I have a heightened interest in sandalwood having just finished an extraordinary book called Sandalwood and Carrion by James McHugh. It examines the role of smell in the culture and religions of medieval India as detailed in Sanskrit texts. The book is meticulously researched and elegantly written.
Sandalwood was and is revered in India for its cooling effect. This characteristic is illustrated in a Buddhist story I particularly liked. It is a type of story intended to describe the nature of karma and involves a man named Purna, the son of a slave girl. The great merits in his former lives afforded him the ability and chance to successfully meet the obstacles he encountered in his present life. When he was (quite unjustly) thrown out of his house, he came across a man carrying ox-head sandalwood, shivering from the cooling effects of the wood. Purna buys the wood from the shivering man and was later able to sell it for twice the price to the king of the town who was overtaken by fever. A paste made from the sandalwood was applied to the king which removed the heat and restored his health.

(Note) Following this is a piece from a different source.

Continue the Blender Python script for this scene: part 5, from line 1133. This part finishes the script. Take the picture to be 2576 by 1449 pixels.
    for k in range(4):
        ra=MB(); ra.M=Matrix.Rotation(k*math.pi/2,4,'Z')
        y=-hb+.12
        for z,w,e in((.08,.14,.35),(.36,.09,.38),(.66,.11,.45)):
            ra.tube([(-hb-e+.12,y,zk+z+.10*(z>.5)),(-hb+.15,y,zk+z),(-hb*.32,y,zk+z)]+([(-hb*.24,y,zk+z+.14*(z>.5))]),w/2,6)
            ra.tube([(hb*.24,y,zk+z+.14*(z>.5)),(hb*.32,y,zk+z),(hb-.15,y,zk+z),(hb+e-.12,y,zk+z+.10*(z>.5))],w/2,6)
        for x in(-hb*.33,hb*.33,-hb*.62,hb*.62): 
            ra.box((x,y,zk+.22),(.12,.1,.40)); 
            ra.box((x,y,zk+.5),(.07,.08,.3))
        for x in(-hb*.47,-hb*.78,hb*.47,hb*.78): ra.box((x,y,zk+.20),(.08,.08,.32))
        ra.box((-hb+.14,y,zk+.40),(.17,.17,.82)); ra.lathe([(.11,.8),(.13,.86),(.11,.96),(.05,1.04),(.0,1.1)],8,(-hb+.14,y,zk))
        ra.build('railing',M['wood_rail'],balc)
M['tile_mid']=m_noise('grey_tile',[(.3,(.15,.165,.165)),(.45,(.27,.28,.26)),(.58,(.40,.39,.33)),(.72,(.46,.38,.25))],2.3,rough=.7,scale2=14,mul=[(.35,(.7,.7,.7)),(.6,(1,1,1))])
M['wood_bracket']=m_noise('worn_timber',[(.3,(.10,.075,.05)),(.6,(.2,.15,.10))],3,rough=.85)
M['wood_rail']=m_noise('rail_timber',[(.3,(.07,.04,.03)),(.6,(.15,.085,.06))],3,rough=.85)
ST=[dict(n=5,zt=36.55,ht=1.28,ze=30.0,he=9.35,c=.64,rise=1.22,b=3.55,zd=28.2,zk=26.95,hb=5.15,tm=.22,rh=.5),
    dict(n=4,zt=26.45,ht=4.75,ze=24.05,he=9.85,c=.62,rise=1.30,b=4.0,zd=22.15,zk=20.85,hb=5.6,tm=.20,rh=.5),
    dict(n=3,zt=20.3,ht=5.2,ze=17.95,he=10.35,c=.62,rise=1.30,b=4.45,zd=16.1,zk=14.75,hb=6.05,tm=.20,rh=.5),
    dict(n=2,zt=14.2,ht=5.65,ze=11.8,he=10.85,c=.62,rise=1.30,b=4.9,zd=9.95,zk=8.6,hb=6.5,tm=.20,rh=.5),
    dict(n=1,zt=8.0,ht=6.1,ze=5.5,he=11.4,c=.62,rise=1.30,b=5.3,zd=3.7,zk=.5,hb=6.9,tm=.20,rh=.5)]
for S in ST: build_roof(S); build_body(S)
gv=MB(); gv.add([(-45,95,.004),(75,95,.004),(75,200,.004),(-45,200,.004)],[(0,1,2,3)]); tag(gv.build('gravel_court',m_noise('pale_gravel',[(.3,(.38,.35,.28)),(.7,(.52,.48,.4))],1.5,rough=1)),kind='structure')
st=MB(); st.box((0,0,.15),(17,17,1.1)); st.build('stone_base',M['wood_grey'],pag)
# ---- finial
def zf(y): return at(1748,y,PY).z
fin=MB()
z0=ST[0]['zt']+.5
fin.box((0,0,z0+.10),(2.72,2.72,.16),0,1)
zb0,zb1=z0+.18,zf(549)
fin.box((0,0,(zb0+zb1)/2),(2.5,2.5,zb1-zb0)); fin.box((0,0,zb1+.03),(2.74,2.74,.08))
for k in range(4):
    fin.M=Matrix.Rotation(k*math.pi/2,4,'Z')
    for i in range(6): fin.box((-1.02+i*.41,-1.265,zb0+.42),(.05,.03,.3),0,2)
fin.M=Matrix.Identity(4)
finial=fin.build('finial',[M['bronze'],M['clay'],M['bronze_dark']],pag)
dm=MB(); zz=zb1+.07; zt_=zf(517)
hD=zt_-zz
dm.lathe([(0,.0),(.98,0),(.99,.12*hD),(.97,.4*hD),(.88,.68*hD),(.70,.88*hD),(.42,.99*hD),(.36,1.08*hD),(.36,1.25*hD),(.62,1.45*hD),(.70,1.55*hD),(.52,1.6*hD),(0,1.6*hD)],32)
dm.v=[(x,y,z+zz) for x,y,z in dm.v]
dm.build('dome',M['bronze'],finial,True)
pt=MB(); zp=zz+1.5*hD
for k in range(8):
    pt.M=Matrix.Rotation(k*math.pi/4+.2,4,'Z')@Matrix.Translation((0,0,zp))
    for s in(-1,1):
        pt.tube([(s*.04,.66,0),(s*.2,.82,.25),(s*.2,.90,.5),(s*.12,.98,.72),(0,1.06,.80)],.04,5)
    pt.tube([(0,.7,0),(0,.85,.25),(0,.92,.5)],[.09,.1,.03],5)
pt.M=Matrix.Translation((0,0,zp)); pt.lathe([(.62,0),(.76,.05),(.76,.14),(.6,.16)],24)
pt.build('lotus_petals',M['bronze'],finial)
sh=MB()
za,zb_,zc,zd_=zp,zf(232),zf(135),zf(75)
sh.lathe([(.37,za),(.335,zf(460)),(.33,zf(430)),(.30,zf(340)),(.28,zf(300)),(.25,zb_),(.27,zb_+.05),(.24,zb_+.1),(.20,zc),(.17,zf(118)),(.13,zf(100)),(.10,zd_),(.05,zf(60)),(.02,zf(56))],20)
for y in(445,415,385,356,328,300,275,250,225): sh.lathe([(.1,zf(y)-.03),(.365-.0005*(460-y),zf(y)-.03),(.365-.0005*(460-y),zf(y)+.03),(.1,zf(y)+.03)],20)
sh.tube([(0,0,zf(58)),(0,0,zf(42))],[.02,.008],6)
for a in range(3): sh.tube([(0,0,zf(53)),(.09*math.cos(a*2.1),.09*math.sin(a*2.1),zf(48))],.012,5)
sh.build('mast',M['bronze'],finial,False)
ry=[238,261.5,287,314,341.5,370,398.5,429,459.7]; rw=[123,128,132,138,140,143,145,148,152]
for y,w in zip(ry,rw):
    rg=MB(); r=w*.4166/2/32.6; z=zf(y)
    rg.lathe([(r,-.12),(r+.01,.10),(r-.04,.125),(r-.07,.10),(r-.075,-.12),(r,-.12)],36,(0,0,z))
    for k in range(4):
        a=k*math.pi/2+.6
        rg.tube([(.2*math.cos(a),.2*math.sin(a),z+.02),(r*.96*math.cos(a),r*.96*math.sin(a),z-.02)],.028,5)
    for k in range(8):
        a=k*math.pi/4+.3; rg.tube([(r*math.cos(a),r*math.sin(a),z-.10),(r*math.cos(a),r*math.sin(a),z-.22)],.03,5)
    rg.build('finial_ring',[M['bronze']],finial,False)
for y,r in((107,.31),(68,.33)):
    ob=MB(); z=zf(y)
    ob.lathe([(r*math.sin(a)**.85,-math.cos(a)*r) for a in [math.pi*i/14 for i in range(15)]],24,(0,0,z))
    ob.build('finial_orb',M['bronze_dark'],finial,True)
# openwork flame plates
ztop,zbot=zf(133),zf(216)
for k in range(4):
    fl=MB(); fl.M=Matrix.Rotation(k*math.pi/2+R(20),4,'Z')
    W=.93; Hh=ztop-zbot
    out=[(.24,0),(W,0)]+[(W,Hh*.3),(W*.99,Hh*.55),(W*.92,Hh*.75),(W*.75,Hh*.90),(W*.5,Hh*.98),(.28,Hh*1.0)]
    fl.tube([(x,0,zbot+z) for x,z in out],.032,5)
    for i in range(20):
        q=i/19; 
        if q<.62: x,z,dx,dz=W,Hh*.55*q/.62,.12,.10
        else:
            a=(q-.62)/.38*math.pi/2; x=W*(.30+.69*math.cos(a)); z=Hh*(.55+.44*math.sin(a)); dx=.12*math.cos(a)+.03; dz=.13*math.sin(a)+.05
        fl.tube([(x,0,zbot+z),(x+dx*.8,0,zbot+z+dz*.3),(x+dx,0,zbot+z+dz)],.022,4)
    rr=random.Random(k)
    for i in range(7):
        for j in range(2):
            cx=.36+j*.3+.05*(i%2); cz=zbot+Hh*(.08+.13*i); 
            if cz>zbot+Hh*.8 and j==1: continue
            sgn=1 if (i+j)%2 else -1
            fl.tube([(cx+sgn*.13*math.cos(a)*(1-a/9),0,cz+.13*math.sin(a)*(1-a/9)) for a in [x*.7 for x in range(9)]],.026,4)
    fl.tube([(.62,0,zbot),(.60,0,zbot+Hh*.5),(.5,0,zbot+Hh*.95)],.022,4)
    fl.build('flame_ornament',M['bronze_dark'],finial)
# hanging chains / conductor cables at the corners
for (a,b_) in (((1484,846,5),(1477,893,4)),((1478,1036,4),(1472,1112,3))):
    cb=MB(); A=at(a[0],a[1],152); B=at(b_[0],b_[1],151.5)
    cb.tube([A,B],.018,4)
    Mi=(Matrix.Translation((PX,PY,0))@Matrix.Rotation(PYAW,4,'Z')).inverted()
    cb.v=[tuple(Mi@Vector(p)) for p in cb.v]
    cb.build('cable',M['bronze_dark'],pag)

Purna later became a monk and constructed a sandalwood pavilion for the Buddha. When the Buddha visited the pavilion it became too crowded, prohibiting some from hearing his sermon. The Buddha solves this by transforming it into a transparent rock crystal palace.
I liked the way I was thinking about smell as I finished the book. I started thinking of scents as characters in stories, rich with personality and affecting the body not only via the nose but also by touch, temperature, emotion and thought...as carried by the wind.
Truly agree. Have u read "Perfume" by Patrick Suskind? It has vivid descriptions of scents from old Paris.